ISSN 1703-5511
About the pd.o’s International Standard Serial Number
Pintday.org is a weekly serial, published every Tuesday, which presents editorial content on contemporary issues.
This is a dry, lifeless way of saying that once a week, we climb up on our podium and let fly at whatever is chapping our asses at the moment.
We describe our content as being based on “beer, rants and boot sectors,” to give some idea of the breadth of topics available at the pd.o. They’re actually even more far-ranging than that.
We designate each rant with a Roman numeral, starting first with June 19, 2001 as “D” (500). The first 500 rants before that were oral only, and took place at various venues throughout the world between 1991 and 2001. At PD D, however, we started the tradition of recording these rants online.
We use Roman numerals to make ourselves feel more important.
Those of us who rant are referred to as Saints. (But really, only by us.) This is both a juvenile conceit, and a bald slur against organized religion.
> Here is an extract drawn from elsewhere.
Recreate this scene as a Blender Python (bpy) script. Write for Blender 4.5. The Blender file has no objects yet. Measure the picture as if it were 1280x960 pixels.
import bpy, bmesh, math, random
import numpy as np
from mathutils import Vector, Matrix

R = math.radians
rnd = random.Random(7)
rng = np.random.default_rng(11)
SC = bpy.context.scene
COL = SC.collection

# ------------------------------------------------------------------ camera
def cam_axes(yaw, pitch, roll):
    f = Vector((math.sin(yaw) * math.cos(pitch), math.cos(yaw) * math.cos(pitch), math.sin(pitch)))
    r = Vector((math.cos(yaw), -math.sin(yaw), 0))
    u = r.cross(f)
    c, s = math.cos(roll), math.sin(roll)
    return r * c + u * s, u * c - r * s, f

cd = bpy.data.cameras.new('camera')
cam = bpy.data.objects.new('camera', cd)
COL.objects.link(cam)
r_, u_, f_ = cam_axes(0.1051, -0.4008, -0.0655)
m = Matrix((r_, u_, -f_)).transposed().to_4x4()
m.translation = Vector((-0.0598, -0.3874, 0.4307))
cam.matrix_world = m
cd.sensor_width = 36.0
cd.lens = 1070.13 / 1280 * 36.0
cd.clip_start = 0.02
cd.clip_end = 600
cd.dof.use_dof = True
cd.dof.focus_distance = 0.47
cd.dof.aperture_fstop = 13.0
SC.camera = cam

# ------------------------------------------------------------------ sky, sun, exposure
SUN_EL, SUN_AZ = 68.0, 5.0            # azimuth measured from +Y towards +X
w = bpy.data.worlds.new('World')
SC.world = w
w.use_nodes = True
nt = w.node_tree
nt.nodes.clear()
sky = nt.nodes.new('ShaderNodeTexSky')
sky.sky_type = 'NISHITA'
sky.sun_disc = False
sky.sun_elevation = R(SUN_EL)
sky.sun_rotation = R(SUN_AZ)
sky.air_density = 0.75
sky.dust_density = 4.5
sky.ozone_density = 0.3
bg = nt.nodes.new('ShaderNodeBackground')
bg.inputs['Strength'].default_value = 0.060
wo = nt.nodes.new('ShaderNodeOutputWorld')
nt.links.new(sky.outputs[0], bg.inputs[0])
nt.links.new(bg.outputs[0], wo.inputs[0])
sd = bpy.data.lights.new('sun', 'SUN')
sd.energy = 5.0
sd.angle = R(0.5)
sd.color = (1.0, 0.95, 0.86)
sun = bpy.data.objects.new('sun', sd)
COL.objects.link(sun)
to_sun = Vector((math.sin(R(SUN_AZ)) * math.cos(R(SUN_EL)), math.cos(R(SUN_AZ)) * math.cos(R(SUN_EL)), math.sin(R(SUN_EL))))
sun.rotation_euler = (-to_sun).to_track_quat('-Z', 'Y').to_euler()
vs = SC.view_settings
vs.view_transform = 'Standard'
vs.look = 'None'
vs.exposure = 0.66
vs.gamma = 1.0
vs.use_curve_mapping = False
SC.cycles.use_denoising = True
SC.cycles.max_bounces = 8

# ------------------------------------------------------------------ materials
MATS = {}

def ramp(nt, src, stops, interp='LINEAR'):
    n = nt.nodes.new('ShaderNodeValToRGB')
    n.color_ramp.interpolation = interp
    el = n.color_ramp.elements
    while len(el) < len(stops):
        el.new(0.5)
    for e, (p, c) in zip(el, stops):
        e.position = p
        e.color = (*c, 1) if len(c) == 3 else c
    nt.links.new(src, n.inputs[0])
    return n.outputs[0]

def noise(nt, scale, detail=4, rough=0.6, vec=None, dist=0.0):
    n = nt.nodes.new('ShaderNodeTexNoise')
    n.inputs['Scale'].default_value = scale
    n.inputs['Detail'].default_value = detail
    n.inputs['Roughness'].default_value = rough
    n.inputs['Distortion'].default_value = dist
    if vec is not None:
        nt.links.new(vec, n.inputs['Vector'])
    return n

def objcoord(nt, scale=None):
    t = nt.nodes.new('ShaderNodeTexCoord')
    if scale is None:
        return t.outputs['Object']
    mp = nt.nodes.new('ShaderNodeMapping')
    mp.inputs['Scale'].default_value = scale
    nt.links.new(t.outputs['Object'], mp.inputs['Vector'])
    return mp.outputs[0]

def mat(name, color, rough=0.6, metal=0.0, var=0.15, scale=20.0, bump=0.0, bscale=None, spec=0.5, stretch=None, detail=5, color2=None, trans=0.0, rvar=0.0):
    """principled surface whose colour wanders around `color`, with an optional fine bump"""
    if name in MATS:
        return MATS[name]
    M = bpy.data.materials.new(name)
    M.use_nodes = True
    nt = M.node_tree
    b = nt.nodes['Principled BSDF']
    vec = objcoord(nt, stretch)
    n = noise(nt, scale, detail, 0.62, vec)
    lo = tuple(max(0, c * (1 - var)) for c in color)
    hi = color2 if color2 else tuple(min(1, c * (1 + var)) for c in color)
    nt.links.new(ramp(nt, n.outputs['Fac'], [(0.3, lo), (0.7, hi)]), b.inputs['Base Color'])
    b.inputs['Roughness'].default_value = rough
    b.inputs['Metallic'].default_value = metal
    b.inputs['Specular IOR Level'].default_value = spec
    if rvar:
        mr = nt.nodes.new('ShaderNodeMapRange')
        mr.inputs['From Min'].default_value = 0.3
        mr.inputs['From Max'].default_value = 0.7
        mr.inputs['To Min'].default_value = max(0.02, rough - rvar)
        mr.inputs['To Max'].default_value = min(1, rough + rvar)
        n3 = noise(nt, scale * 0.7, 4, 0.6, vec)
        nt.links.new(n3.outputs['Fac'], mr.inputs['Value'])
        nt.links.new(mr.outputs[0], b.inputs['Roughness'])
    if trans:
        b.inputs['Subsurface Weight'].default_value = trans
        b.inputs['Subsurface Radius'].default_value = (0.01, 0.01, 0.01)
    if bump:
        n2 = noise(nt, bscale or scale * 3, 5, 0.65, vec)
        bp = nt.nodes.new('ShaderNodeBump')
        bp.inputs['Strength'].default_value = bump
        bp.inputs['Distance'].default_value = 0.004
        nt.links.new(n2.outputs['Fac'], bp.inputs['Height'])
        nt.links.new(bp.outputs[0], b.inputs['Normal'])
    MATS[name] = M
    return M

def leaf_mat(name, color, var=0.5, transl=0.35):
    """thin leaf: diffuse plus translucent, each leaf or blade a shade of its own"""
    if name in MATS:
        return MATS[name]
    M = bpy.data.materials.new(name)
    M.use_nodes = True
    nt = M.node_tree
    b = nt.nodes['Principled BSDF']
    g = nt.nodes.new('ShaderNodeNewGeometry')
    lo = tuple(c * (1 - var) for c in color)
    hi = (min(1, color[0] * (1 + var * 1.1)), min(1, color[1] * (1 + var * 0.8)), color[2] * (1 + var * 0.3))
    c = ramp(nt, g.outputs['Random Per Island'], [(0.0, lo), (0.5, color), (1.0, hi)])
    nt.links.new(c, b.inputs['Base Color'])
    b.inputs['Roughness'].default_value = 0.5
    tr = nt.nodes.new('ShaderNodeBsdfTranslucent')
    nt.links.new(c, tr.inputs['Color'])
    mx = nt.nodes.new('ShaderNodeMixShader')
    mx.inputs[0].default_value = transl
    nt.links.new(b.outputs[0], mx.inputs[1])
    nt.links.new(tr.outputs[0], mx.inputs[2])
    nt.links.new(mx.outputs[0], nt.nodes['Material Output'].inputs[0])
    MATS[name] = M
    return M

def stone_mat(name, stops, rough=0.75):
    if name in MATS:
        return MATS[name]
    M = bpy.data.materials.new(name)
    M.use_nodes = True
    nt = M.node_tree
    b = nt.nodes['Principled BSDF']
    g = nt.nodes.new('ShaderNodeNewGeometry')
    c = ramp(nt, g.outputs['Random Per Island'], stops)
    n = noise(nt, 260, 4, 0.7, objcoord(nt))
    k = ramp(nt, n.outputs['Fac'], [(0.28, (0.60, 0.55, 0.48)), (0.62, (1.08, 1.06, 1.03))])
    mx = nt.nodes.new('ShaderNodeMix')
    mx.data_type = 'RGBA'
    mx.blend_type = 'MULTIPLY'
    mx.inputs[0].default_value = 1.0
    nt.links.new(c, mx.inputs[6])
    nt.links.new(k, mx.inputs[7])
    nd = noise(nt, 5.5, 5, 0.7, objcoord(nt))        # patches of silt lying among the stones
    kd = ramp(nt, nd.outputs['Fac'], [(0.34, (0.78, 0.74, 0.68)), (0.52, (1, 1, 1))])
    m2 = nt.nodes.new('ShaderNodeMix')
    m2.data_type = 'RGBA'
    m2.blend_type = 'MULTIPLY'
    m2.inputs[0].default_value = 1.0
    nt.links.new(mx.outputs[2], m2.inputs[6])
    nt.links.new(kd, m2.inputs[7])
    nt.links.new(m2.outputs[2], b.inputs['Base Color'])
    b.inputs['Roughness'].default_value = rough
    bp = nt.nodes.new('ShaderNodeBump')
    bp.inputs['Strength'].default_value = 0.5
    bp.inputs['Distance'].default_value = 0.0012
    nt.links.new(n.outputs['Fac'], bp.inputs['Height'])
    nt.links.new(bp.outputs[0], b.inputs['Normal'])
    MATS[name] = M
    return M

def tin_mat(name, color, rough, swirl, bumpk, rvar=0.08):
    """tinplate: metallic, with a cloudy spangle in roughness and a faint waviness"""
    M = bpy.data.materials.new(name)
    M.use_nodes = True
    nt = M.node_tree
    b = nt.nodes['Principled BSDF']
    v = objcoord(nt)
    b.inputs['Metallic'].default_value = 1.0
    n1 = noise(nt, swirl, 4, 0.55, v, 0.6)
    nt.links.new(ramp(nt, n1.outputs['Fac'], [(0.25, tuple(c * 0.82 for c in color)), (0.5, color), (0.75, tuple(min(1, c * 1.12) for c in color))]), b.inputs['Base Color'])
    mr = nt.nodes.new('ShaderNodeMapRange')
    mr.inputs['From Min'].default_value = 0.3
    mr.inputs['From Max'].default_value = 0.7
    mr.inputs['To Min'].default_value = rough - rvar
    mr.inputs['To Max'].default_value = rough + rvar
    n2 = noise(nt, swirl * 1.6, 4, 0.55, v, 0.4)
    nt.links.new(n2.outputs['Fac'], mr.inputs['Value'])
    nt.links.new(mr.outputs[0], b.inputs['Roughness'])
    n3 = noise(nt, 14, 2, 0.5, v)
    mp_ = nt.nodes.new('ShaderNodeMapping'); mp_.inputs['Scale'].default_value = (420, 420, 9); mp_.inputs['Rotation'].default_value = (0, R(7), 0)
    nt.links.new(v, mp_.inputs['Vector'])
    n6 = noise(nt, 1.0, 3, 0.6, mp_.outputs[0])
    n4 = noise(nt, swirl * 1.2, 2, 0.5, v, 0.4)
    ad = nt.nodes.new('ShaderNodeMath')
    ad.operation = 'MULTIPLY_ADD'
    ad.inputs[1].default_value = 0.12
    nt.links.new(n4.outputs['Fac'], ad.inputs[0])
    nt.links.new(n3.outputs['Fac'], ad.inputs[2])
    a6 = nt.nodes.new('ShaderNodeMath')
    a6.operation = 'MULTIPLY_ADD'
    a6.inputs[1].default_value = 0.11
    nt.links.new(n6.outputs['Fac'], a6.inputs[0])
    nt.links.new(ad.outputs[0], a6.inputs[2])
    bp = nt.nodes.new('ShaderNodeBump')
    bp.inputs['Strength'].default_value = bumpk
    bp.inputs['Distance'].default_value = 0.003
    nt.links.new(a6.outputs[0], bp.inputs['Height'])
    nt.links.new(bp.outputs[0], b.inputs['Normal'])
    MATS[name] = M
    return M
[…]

The vocabulary doesn’t end there: We observe Pint Day. We step up to the podium. Beer becomes communion. Contributors are first beatified before they can rant, and canonized at the appropriate time afterward. (Pint Day: Going to Hell one Tuesday at a time.)
Why register for an ISSN? We were reared by librarians, so we tend to develop and participate in taxonomies at the drop of a hat. Now that we’re a catalogued serial, we can’t be immediate dismissed as off the wall, or without consequence. We’re legit, see? (Pointing at ISSN.) Now we can only be dismissed after cursory thought.
But this is really a specious argument. Cataloguing, naming and numbering adds zero credibility. The discourses here must, and do, stand on their own merit. A number gains us, and anyone, no street cred whatsoever.
So why bother? It forces a little discipline on us. We’ve declared our weekly schedule, so now it’s up to us to continue to live up to it. It’s kind of analogous to buying a health club membership with the idea of compelling yourself to attend.
Also, making government or NGO standards bodies recognize little old us is a bit of a thrill. It makes us feel like big men.
The ISSN designation only applies to our weekly rant. The rest of the site remains an unnumbered, and largely unsorted jumble of online detritus, some of which is of archival quality, some of which is of interest only to us. This seems almost like the essence of the web, doesn’t it?